BETWEEN DOG AND WOLF

By incorporating elements of memory and symbolism into the artistic performance, Maria aims to touch upon a shared cultural consciousness and create a work of art that will resonate with a wide audience. Recognizing how our memory is influenced by history, the archaeology of space, ethical values, and human existence, the performance touches on universal aspects, but also the specific cultural and personal sensibilities in which we live today, at the end of November 2023

Sheep skins, pottery, hawthorn branches, fish symbols and a mirrored floor on which you are no longer you, you are a wolf or a dog in the desert or at the bottom of the ocean as it was millions of years ago. In all of Mаria Gvardeitseva's installations and performances you are immersed as in a terrible dream, or to put it another way, the artist talks to your "unconscious": who you are, what are your ethical and social roles, what is your collective and personal memory. How ready are you for reincarnations and at what speed can they occur in you?

The unique name is taken from the French saying "entre chien et loup" and refers to the moments after sunset when the sky darkens and vision becomes blurred, making it difficult to distinguish between dogs and wolves, friends and foes.
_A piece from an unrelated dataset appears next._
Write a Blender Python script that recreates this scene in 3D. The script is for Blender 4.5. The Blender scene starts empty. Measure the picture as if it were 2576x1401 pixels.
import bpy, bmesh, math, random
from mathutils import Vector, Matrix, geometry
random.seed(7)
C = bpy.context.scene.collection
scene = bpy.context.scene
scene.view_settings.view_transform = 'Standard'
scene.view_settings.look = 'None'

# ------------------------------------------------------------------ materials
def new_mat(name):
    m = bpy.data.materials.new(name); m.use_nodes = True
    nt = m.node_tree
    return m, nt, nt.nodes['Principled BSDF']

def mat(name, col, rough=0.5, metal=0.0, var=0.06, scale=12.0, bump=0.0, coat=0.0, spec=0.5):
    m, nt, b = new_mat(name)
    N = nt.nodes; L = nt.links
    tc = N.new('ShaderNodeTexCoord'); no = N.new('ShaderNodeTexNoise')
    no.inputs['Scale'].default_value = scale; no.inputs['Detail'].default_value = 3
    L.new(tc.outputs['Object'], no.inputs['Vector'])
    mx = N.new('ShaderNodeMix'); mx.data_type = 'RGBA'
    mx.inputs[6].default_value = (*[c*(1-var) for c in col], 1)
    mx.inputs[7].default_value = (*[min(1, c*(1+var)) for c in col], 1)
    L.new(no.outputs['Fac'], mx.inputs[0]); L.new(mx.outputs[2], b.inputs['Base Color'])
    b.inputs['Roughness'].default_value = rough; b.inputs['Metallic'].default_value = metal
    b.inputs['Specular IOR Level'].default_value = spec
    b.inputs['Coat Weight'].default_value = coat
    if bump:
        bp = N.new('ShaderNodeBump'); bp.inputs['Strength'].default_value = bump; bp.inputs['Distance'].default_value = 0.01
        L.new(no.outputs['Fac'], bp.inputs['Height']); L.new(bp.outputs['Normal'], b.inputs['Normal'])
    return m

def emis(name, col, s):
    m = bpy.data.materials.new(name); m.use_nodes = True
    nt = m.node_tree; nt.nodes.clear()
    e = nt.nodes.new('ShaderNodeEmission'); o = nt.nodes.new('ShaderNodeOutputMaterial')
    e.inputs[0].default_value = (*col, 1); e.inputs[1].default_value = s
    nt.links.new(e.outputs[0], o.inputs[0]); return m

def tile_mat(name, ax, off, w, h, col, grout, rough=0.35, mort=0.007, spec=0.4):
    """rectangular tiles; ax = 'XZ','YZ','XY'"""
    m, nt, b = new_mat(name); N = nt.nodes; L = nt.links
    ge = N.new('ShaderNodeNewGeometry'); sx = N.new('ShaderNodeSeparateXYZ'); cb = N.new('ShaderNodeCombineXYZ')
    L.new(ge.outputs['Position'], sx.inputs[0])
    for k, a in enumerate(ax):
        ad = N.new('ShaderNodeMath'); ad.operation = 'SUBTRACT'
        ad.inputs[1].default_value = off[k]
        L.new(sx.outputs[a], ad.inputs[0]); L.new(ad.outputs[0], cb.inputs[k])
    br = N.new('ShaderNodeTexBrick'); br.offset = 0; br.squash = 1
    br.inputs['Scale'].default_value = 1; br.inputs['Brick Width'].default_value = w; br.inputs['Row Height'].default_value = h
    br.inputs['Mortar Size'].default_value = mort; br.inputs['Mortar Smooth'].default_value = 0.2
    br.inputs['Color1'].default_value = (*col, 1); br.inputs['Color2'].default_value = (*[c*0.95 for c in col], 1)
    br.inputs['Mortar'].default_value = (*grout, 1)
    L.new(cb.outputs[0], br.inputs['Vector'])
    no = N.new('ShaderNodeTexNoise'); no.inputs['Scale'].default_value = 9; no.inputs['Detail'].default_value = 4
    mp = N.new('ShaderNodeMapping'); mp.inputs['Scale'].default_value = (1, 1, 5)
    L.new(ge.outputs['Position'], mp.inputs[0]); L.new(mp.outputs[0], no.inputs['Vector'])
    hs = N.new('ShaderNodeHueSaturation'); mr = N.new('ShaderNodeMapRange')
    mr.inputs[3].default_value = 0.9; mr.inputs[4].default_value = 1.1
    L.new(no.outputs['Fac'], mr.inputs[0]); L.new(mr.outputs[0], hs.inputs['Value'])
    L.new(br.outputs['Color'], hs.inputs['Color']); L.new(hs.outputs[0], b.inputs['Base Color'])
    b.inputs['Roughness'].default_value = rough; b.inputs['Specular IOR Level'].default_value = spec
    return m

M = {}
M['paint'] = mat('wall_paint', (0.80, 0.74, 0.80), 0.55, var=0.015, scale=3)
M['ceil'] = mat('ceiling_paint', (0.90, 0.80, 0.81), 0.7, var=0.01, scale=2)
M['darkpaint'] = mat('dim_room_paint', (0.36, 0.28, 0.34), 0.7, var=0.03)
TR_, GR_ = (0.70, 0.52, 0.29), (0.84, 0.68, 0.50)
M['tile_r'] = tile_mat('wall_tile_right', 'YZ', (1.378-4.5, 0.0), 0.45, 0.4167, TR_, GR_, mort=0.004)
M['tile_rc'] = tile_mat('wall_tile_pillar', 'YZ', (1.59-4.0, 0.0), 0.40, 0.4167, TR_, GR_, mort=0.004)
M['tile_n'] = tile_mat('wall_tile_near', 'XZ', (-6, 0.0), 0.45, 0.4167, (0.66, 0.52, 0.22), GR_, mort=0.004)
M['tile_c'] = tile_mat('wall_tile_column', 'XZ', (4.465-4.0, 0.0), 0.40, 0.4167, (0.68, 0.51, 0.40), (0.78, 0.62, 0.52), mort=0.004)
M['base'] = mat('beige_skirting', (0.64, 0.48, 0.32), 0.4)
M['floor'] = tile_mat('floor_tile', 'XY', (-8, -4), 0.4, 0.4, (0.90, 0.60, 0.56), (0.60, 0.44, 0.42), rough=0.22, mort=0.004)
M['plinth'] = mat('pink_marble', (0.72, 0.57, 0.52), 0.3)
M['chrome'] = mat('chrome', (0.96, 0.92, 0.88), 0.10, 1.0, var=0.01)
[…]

In a situation where boundaries are blurred, where information is devalued by the so-called "information war", where it is impossible to distinguish truth from lies, Maria uses the IA technique to create a video work with a scorpion burrowing into the sand. Against a background of gloom and inaction, the scorpion represents a kind of fear, the horror of what happens when you run away from information. He doesn't want to be part of people and confront them, but at the same time he can mortally wound them. The scorpion does not immediately attack a person and only bites when it feels threatened, as well as when it is forced into a dark corner or when a person puts on shoes or clothes in which it has hidden.

“If everyone always lies to you, the consequence is not that you believe the lies, but that no one believes anything at all anymore — and rightly so, because lies, by their very nature, have to be changed, to be ‘re-lied,’ so to speak.” Hannah Arendt

From Susan Sontag's book “Regarding the Pain of Others”: “Perhaps too much value is assigned to memory, not enough to thinking. Remembering is an ethical act, has ethical value in and of itself. Memory is, achingly, the only relation we can have with the dead. So the belief that remembering is an ethical act is deep in our natures as humans, who know we are going to die, and who mourn those who in the normal course of things die before us – grandparents, parents, teachers and older friends. Heartlessness and amnesia seem to go together. But history gives contradictory signals about the value of remembering in the much longer span of a collective history. There is simply too much injustice in the world. And too much remembering (of ancient grievances: Serbs, Irish) embitters. To make peace is to forget. To reconcile, it is necessary that memory be faulty and limited. 

In our modern world, memories are often contested and their meanings are manipulated and questioned. People generally believe that they are free to think and feel their own thoughts and feelings, when in fact they draw some of their shared thoughts and feelings, and memorialization rituals play an important role here. It is important for the artist to recognize that our thoughts and feelings are not entirely our own, but are shaped by our shared experiences and collective memory. Our rituals of commemoration play an important role in reinforcing these shared memories and shaping our perception of the past.